Thanksgiving 2023: A two-sided harvest

“All the world is God's own field,
fruit as praise to God we yield;
wheat and tares together sown
are to joy or sorrow grown;”

The images and memories surrounding Thanksgiving abound. Regardless of our histories, when we think about this holiday it usually conjures memories of tables surrounded, and food overflowing. As a child, I always loved Thanksgiving. It was a more relaxed holiday than others, and it was easy to see all the reasons I should be grateful.

But this year I find myself looking beyond the Norman Rockwell images to the shadow made visible because of Thanksgiving’s light. With all the people assembled, there are people missing. With all the food, people are still hungry:

A family gathers without their son. He was sent to rehab to address his life-long problem with addiction.

A woman tries to create a happy Thanksgiving for her children on this first year since the divorce was final.
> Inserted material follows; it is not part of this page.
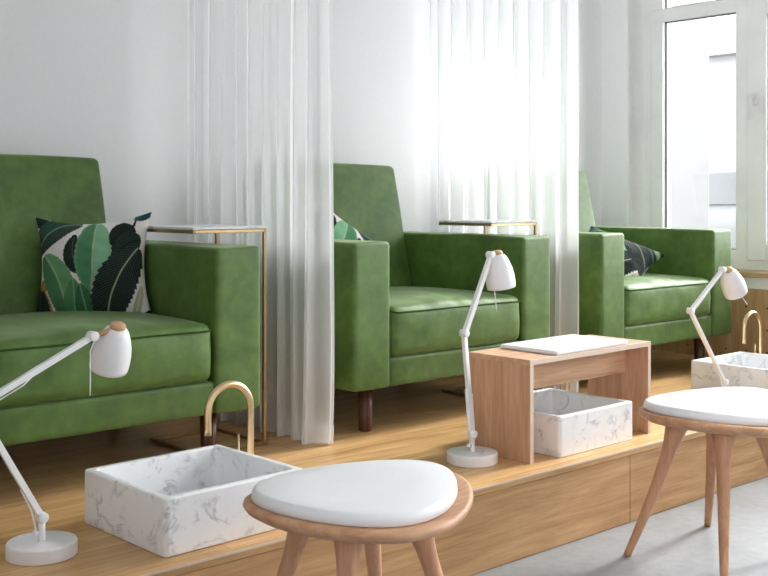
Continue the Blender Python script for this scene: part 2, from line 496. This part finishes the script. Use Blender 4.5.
# ------------------------------------------------------------------ leaf print cushions
def leaf_print(U, V, variant=0):
    """colours of a generic tropical leaf print; U,V in 0..1"""
    X = U * 480; Y = (1 - V) * 420                       # working units
    if variant == 1: X = 480 - X
    col = np.zeros(X.shape + (3,)); col[:] = (.74, .69, .67)
    def leaf(p0, p1, p2, w, ca, cb, rib, veins=9., edge=None, split=None, power=.55, ragged=.025, vs=.5):
        nonlocal col
        ts = np.linspace(0, 1, 70)
        bx = (1 - ts) ** 2 * p0[0] + 2 * ts * (1 - ts) * p1[0] + ts ** 2 * p2[0]
        by = (1 - ts) ** 2 * p0[1] + 2 * ts * (1 - ts) * p1[1] + ts ** 2 * p2[1]
        dx = np.gradient(bx); dy = np.gradient(by); ln = np.hypot(dx, dy); dx /= ln; dy /= ln
        arc = np.concatenate([[0], np.cumsum(np.hypot(np.diff(bx), np.diff(by)))])
        best = np.full(X.shape, 1e9); T = np.zeros(X.shape); S = np.zeros(X.shape); A = np.zeros(X.shape)
        for k in range(len(ts)):
            ex, ey = X - bx[k], Y - by[k]; d = ex * ex + ey * ey
            m = d < best
            best[m] = d[m]; T[m] = ts[k]; A[m] = arc[k]; S[m] = (dx[k] * ey - dy[k] * ex)[m]
        dist = np.sqrt(best)
        prof = np.clip(np.sin(PI * np.clip(T * .96 + .04, 0, 1)), 0, 1) ** power
        phase = (A + .9 * dist) / veins * 2 * PI
        wid = w * prof * (1 + ragged * np.sin(phase * .5))
        ins = dist < wid
        vein = np.clip(np.sin(phase) * .5 + .5, 0, 1) ** 3 * vs
        c = np.empty(col.shape)
        for i in range(3):
            base = np.full(X.shape, ca[i])
            if split is not None: base = np.where(S > 0, split[i], base)
            c[..., i] = base * (1 - vein) + cb[i] * vein
        if edge is not None:
            e = np.clip((dist / np.maximum(wid, 1e-3) - .80) / .2, 0, 1) * .8
            for i in range(3): c[..., i] = c[..., i] * (1 - e) + edge[i] * e
        r = np.clip(1.4 - dist / 3.2, 0, 1)
        for i in range(3): c[..., i] = c[..., i] * (1 - r) + rib[i] * r
        col[ins] = c[ins]
    K = (.006, .012, .010); KV = (.06, .085, .075); KR = (.30, .34, .26)
    G = (.055, .17, .075); GV = (.15, .32, .16); D = (.012, .045, .03); LG = (.19, .39, .21); CR = (.62, .52, .36)
    leaf((10, 10), (25, 35), (60, 20), 30, (.006, .010, .02), (.02, .03, .05), (.02, .03, .04))
    leaf((15, 165), (60, 30), (205, 50), 50, D, (.10, .19, .13), (.16, .26, .17), 10, split=(.02, .035, .03))
    leaf((175, 105), (150, 200), (225, 245), 40, K, KV, (.05, .07, .06), 9)
    leaf((330, 90), (340, 170), (275, 205), 34, K, KV, K, 9)
    leaf((250, 300), (248, 160), (262, 45), 74, (.06, .20, .10), (.13, .33, .17), (.42, .50, .30), 11, edge=(.20, .34, .2), split=(.22, .46, .28), power=.42)
    leaf((248, 420), (246, 340), (252, 230), 9, (.18, .24, .12), (.25, .3, .16), (.35, .38, .22), 30)
    leaf((330, 130), (360, 70), (420, 95), 42, K, (.03, .035, .035), K, 8)
    leaf((350, 170), (400, 120), (440, 120), 48, (.008, .02, .014), (.05, .09, .06), K, 8)
    leaf((395, 110), (412, 60), (425, 25), 5, (.02, .03, .04), K, K, 12)
    leaf((420, 35), (450, 10), (478, -8), 26, (.012, .05, .055), (.04, .10, .12), (.05, .1, .1), 8)
    leaf((30, 330), (52, 290), (62, 250), 17, (.42, .19, .05), (.06, .04, .02), (.45, .28, .08), 12)
    leaf((85, 430), (70, 370), (48, 300), 15, (.35, .17, .05), (.50, .36, .14), (.2, .1, .04), 12)
    leaf((55, 440), (20, 380), (40, 300), 42, (.010, .022, .020), (.04, .07, .06), (.05, .08, .07), 11)
    leaf((150, 425), (135, 270), (50, 165), 58, G, GV, (.34, .45, .25), 9, split=(.13, .30, .13), power=.5)
    leaf((175, 440), (180, 350), (172, 262), 44, (.065, .20, .085), (.15, .33, .16), (.20, .36, .2), 8, power=.8)
    leaf((225, 440), (220, 360), (200, 285), 38, (.03, .12, .055), (.09, .23, .11), (.18, .32, .18), 8, power=.8)
    leaf((270, 440), (262, 380), (270, 320), 22, (.05, .14, .07), (.14, .28, .15), (.3, .38, .24), 8, power=.8)
    leaf((300, 440), (315, 290), (430, 150), 82, K, KV, (.40, .42, .30), 12, power=.5, ragged=.045, vs=.8)
    leaf((400, 440), (430, 390), (440, 300), 16, (.40, .40, .26), (.25, .3, .18), (.5, .5, .36), 14)
    leaf((450, 425), (470, 405), (500, 412), 18, (.008, .015, .012), KV, K, 10)
    if variant == 2:
        leaf((180, -40), (400, 120), (510, 330), 90, K, KV, (.30, .34, .26), 11, vs=.8)
        leaf((290, -60), (420, 70), (540, 230), 34, K, (.05, .08, .09), (.2, .25, .22), 9)
        leaf((375, -40), (440, 40), (530, 120), 22, (.20, .36, .16), (.30, .44, .24), (.35, .45, .28), 9)
        leaf((440, -30), (470, 20), (520, 60), 24, (.012, .022, .03), KV, K, 9)
    return np.clip(col, 0, 1)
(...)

A daughter, whose father died two years ago, tries not to hear her father’s voice when someone new says grace.

A couple eats at a table in their retirement home knowing their children have lives too busy to visit.

A father doesn’t look over at the empty seat where his son used to sit. Seems he’d rather be elsewhere this Thanksgiving.

A widower offers a grateful smile to the neighbors who included him in their Thanksgiving feast, but it isn’t the same since his wife died.

Every harvest includes grain and chaff. To every happy celebration, there’s an echo of sadness. The hopeless romantic, the tender child, within me wishes it were not so, but, somehow, I know I need to look not only into the light but also the shadows. When I do, my gratitude finds greater depth, my song of praise, a richer tone.